Otro ejemplo de esa ensalada rusa que nos emparenta es que Rusia y Argentina son los dos países donde sus ciudadanos tienen más dólares depositados en el exterior, alrededor de 200 mil millones de dólares cada uno (peor en nuestro caso, porque las reservas del Banco Central de Rusia tienen un cero más que las del de Argentina). Además, en ambos países también el 50% de la población vive por debajo o cerca del umbral de pobreza.
La obsesión por controlar los medios tiene una doble función: que no se difundan determinadas noticias pero que sí accedan a ellas quienes dirigen el país y puedan tener ojos en todos lados. En la época en que los medios eran del Estado, ese equivalente era la Central de Inteligencia: en la época soviética, KGB (Comité para la Seguridad del Estado), y en la última, su sucesora, la FSB. Putin, antes de ser primer ministro y presidente, dirigió la ex KGB; y Andrópov (sucesor de Bréznev), también la comandó.

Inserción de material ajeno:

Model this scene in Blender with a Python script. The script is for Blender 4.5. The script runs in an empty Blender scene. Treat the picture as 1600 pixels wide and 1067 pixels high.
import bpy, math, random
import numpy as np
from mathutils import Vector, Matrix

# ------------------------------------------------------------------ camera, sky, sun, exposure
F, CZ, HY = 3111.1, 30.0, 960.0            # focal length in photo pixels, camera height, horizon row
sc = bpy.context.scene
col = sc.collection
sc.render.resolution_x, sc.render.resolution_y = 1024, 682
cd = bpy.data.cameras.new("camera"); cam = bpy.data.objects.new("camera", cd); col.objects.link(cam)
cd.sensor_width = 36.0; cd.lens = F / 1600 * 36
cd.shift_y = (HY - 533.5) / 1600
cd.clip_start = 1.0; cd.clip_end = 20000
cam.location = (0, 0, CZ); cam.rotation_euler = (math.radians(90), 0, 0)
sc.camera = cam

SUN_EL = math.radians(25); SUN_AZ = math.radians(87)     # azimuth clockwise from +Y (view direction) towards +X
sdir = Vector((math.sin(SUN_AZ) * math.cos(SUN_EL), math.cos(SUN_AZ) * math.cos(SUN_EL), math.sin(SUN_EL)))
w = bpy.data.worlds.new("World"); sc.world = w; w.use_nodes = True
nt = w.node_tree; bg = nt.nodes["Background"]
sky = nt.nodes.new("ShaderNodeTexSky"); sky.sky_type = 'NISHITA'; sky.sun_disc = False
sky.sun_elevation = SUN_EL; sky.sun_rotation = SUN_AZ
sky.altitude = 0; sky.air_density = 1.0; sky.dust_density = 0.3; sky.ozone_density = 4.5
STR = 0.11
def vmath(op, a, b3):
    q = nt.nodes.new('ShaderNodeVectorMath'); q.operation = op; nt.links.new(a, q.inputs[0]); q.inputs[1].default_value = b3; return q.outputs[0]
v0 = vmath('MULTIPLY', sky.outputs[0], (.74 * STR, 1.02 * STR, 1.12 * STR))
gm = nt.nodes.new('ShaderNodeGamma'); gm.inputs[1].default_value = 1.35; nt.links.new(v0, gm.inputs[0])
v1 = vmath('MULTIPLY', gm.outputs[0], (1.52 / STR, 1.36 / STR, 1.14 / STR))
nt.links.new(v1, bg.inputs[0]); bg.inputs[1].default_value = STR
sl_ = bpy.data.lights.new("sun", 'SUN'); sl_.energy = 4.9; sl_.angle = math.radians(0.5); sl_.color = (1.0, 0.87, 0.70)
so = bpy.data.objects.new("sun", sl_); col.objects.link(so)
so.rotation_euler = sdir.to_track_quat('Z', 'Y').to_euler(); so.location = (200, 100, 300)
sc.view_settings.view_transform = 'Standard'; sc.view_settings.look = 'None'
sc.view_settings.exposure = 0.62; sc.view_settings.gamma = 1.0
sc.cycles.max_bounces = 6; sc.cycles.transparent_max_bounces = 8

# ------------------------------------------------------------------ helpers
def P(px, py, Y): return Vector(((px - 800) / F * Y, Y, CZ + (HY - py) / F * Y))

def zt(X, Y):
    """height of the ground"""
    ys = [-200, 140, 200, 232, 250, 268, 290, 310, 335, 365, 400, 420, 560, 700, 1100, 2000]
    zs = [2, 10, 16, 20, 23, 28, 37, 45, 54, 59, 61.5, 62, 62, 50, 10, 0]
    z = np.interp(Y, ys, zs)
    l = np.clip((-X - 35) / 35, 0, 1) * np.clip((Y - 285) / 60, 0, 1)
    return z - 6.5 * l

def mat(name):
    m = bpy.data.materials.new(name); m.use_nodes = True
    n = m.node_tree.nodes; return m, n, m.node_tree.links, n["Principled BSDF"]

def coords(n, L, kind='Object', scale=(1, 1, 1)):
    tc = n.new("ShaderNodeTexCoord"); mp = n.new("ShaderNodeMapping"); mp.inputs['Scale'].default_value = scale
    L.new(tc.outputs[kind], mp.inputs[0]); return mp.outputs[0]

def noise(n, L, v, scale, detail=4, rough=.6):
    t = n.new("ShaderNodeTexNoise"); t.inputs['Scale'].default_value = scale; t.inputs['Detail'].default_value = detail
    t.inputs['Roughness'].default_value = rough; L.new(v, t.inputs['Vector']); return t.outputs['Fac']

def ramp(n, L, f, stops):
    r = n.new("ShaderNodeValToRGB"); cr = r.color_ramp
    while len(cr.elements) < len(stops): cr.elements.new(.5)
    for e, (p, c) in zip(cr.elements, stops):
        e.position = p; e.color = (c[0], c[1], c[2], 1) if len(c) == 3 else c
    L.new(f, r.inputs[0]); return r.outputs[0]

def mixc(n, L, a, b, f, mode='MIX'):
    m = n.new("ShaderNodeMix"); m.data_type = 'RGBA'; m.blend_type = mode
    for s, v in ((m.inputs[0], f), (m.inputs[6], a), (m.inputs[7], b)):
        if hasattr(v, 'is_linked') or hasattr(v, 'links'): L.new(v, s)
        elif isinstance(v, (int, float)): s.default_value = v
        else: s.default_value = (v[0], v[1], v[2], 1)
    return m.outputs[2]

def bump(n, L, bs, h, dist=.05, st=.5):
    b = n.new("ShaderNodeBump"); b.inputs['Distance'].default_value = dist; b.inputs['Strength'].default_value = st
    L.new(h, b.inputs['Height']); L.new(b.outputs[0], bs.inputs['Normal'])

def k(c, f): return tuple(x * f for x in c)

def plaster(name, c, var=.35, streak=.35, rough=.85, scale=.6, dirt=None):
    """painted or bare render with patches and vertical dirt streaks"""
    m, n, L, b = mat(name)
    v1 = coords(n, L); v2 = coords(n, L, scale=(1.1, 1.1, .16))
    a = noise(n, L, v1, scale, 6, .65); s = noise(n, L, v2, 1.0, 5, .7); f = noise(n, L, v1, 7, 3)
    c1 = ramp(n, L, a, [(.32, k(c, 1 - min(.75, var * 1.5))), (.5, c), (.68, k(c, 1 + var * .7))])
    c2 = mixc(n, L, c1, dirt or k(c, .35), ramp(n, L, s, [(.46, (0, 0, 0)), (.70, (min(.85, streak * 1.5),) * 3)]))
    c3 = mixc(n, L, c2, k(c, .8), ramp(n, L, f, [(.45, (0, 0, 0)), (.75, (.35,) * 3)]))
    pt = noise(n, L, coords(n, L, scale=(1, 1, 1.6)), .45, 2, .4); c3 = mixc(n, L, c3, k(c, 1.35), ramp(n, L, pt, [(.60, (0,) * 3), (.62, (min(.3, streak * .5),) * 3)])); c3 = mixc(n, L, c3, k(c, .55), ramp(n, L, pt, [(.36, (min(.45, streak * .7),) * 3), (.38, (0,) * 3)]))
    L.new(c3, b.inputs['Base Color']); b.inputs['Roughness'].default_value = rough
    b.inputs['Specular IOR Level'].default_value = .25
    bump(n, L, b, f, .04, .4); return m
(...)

Una de las características de los sistemas políticos no autocráticos con división de poderes es contar con una sociedad donde la información verdadera no sea sólo patrimonio de la dirigencia. El populismo es una de las posibles evoluciones del desconocimiento público. Por suerte en Argentina tenemos amateurs en comparación con Putin.